What is being asked: Return, without pictures, the lines from the start of the data through the one that contains "caravan(c2, HZ, 6.3, 'white".

## START

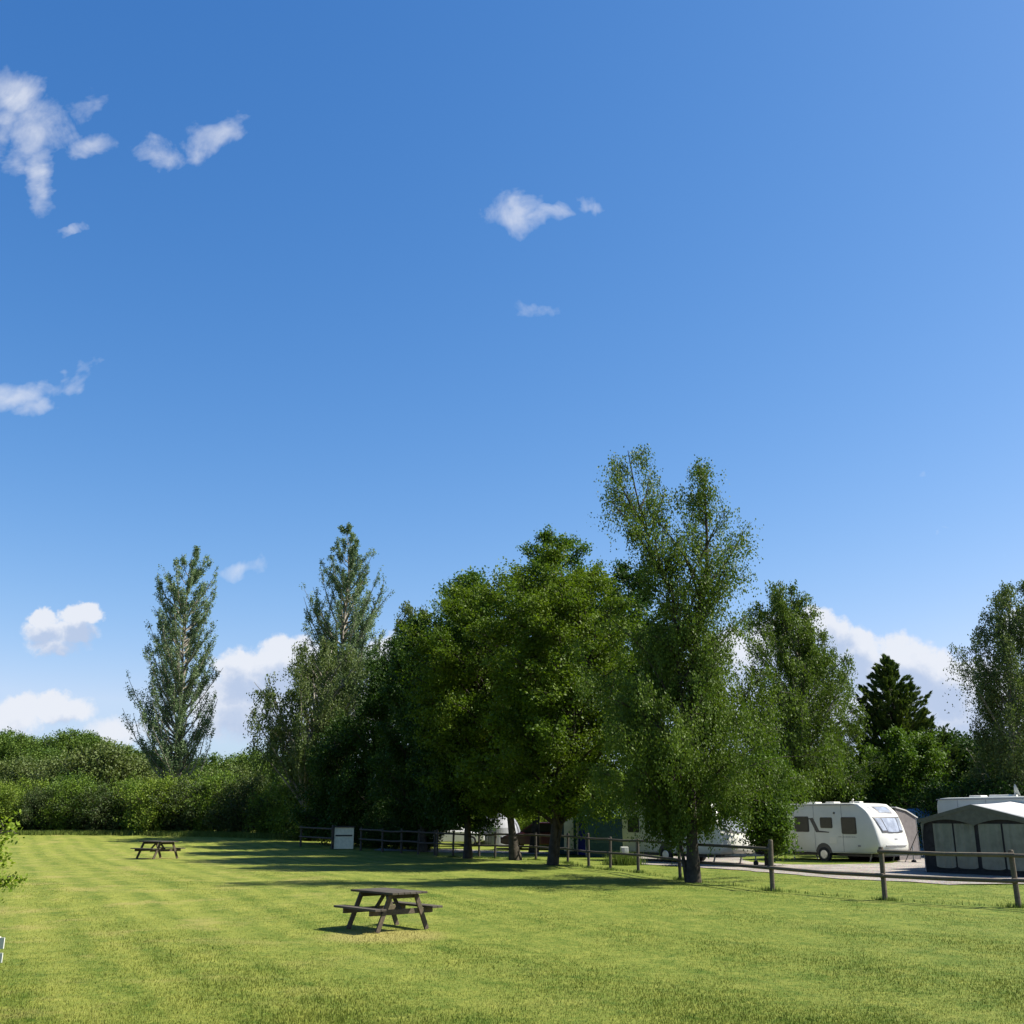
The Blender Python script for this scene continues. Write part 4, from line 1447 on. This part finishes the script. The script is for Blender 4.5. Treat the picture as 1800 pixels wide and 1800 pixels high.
# second caravan half hidden by the tall birch
c2n = Vector((gX(1306, 47.3), 47.3, 0))
c2 = c2n - hd * 3.15
c2.z = H(c2.x, c2.y)
caravan(c2, HZ, 6.3, 'white caravan half hidden behind hanging birch foliage, black cover on its hitch', cover=True, stripe=False, windows=[(-2.7, -2.0, 1.3, 1.95), (-1.0, -.2, 1.4, 1.9), (1.0, 1.8, 1.25, 1.95)])

# third caravan, behind the big awning
A0 = Vector((gX(1629, 40.2), 40.2, 0))
nrm = sdv_                      # outward (towards camera-left)
W3 = 4.15
D3 = 2.7
rear = A0 - nrm * D3 - hd * 1.0  # rear corner of the visible side
L3 = 6.6
c3 = rear + hd * (L3 / 2) - nrm * 1.15
c3.z = H(c3.x, c3.y)
caravan(c3, HZ, L3, 'cream-white caravan whose roof shows above the large grey awning at the right edge', W=2.3, top=2.66, stripe=False, windows=[],
        vents=[(-2.3, .2, .5, .5), (-1.0, -.3, .9, .5), (.2, -.2, .5, .5), (1.1, .1, .8, .4), (1.8, -.4, .4, .4)])
# satellite dish on its roof
p = c3 + Vector((0, 0, 2.62))
p = p + hd * (-.45) + nrm * .45
o = empty('satellite_dish', p, 0, 'small white folded satellite dish on the roof of the caravan at the right edge', 'satellite dish')
MB().tube([(0, 0, 0.03), (0, 0, .22)], .03, 8).build('mast', M['dirtywhite'], o)
MB().tube([(-.02, 0, .24), (.03, -.02, .26), (.09, -.04, .28)], [.03, .17, .25], 16).build('dish', M['white'], o)

# the large awning
def big_awning():
    mid = A0 + hd * (W3 / 2)
    loc = Vector((mid.x, mid.y, H(mid.x, mid.y) - .02))
    root = empty('caravan_awning', loc, HZ, 'large grey awning with curtained windows and scalloped valance at the right edge', 'awning', 'awnings on the pitches')
    # local: x along the front, y=0 front, +y towards the caravan
    w2 = W3 / 2
    eave, apex = 1.86, 2.36
    def rf(x, y):
        """roof height"""
        g = 1 - min(1, abs(x) / w2) ** 1.03
        return eave + (apex - eave) * g * (1 - 0.35 * y / D3) + (0.30) * y / D3
    b = MB()
    nx_, ny_ = 20, 6
    for j in range(ny_ + 1):
        for i_ in range(nx_ + 1):
            x = -w2 - .08 + (W3 + .16) * i_ / nx_
            y = -.12 + (D3 + .10) * j / ny_
            b.v.append((x, y, rf(x, max(y, 0)) + .03 - .02 * math.sin(math.pi * j / ny_)))
    for j in range(ny_):
        for i_ in range(nx_):
            a_ = j * (nx_ + 1) + i_
            b.f.append((a_, a_ + 1, a_ + nx_ + 2, a_ + nx_ + 1))
    r_ = b.build('roof', M['awn_roof'], root, smooth=True)
    s_ = r_.modifiers.new('thickness', 'SOLIDIFY')
    s_.thickness = .03
    # dark roof edge band
    b = MB()
    for i_ in range(nx_):
        x0 = -w2 - .08 + (W3 + .16) * i_ / nx_
        x1 = -w2 - .08 + (W3 + .16) * (i_ + 1) / nx_
        for (a_, c_, dz0, dz1) in ((x0, x1, -.10, .035),):
            b.quad((a_, -.135, rf(a_, 0) + dz0), (c_, -.135, rf(c_, 0) + dz0), (c_, -.135, rf(c_, 0) + dz1), (a_, -.135, rf(a_, 0) + dz1))
    e_ = b.build('roof_edge', M['awn_grey'], root)
    s_ = e_.modifiers.new('thickness', 'SOLIDIFY')
    s_.thickness = .02
    # valance: grey-green panel with two scallops
    b = MB()
    N_ = 40
    for i_ in range(N_ + 1):
        x = -w2 + .05 + (W3 - .1) * i_ / N_
        u = (x + w2) / W3 * 2
        f_ = u % 1.0
        lo = 1.66 + .22 * math.sin(math.pi * f_) ** .8
        if i_ in (0, N_):
            lo = 1.2
        b.v.append((x, -.115, min(lo, rf(x, 0) - .05)))
        b.v.append((x, -.115, rf(x, 0) - .015))
    for i_ in range(N_):
        b.f.append((2 * i_, 2 * i_ + 2, 2 * i_ + 3, 2 * i_ + 1))
    v_ = b.build('valance', M['awn_grey'], root)
    s_ = v_.modifiers.new('thickness', 'SOLIDIFY')
    s_.thickness = .012
    # charcoal walls
    b = MB()
    pts_t = [(-w2 + W3 * i_ / 16, rf(-w2 + W3 * i_ / 16, 0)) for i_ in range(17)]
    b.v += [(x, 0, 0) for x, z in pts_t] + [(x, 0, z) for x, z in pts_t]
    for i_ in range(16):
        b.f.append((i_, i_ + 1, i_ + 18, i_ + 17))
    for sx in (-w2, w2):
        bb = len(b.v)
        b.v += [(sx, 0, 0), (sx, D3, 0), (sx, D3, rf(sx, D3)), (sx, 0, rf(sx, 0))]
        b.f.append((bb, bb + 1, bb + 2, bb + 3))
    w_ = b.build('wall', M['awn_dark'], root)
    s_ = w_.modifiers.new('thickness', 'SOLIDIFY')
    s_.thickness = .02
    # curtained windows
    for (x0, x1) in ((-1.62, -.86), (-.80, -.03), (.12, .95), (1.02, 1.80)):
        b = MB()
        for i_ in range(9):
            x = x0 + (x1 - x0) * i_ / 8
            b.v.append((x, -.028 - .012 * math.sin(i_ * 1.9), .22 + .05 * ((i_ - 4) / 4) ** 4))
            b.v.append((x, -.028 - .012 * math.sin(i_ * 1.9), 1.74))
        for i_ in range(8):
            b.f.append((2 * i_, 2 * i_ + 2, 2 * i_ + 3, 2 * i_ + 1))
        wn = b.build('window_panel', M['awn_window'], root)
        s_ = wn.modifiers.new('thickness', 'SOLIDIFY')
        s_.thickness = .012
    for x in (-w2 + .02, w2 - .02):
        MB().tube([(x, -.06, 0), (x, -.06, 1.7), (x + (.12 if x < 0 else -.12), -.07, 1.92)], .022, 8).build('pole', M['steel'], root)
    MB().box(-w2, w2, -.05, -.03, .0, .13).build('ground_skirt', M['rubber'], root)


big_awning()

# blue tent between the caravans
p = Vector((gX(1640, 58), 58, 0))
p.z = H(p.x, p.y)
root = empty('tunnel_tent', p, HZ, 'mid-blue tent top between the taupe awning and the large grey awning', 'tent', 'tents on the pitches')
b = MB()
N_ = 14
for y in (-1.6, -1.3, 0, 1.3, 1.6):
    s = 1.0 if abs(y) < 1.5 else .93
    for i_ in range(N_ + 1):
        a_ = math.pi * i_ / N_
        b.v.append((1.7 * s * math.cos(a_), y, 2.35 * s * math.sin(a_) ** .75))
for j in range(4):
    for i_ in range(N_):
        a_ = j * (N_ + 1) + i_
        b.f.append((a_, a_ + 1, a_ + N_ + 2, a_ + N_ + 1))
b.f.append(tuple(range(N_ + 1))[::-1])
b.f.append(tuple(range(4 * (N_ + 1), 5 * (N_ + 1))))
b.build('canopy', M['blue2'], root, smooth=False)
for y in (-1.3, 0, 1.3):
    MB().tube([(1.72 * math.cos(math.pi * i_ / 16), y, 2.37 * max(0, math.sin(math.pi * i_ / 16)) ** .75) for i_ in range(17)], .02, 6).build('hoop_pole', M['trim_dark'], root)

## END

Output of the task:
The Blender Python script for this scene continues. Write part 4, from line 1447 on. This part finishes the script. The script is for Blender 4.5. Treat the picture as 1800 pixels wide and 1800 pixels high.
# second caravan half hidden by the tall birch
c2n = Vector((gX(1306, 47.3), 47.3, 0))
c2 = c2n - hd * 3.15
c2.z = H(c2.x, c2.y)
caravan(c2, HZ, 6.3, 'white caravan half hidden behind hanging birch foliage, black cover on its hitch', cover=True, stripe=False, windows=[(-2.7, -2.0, 1.3, 1.95), (-1.0, -.2, 1.4, 1.9), (1.0, 1.8, 1.25, 1.95)])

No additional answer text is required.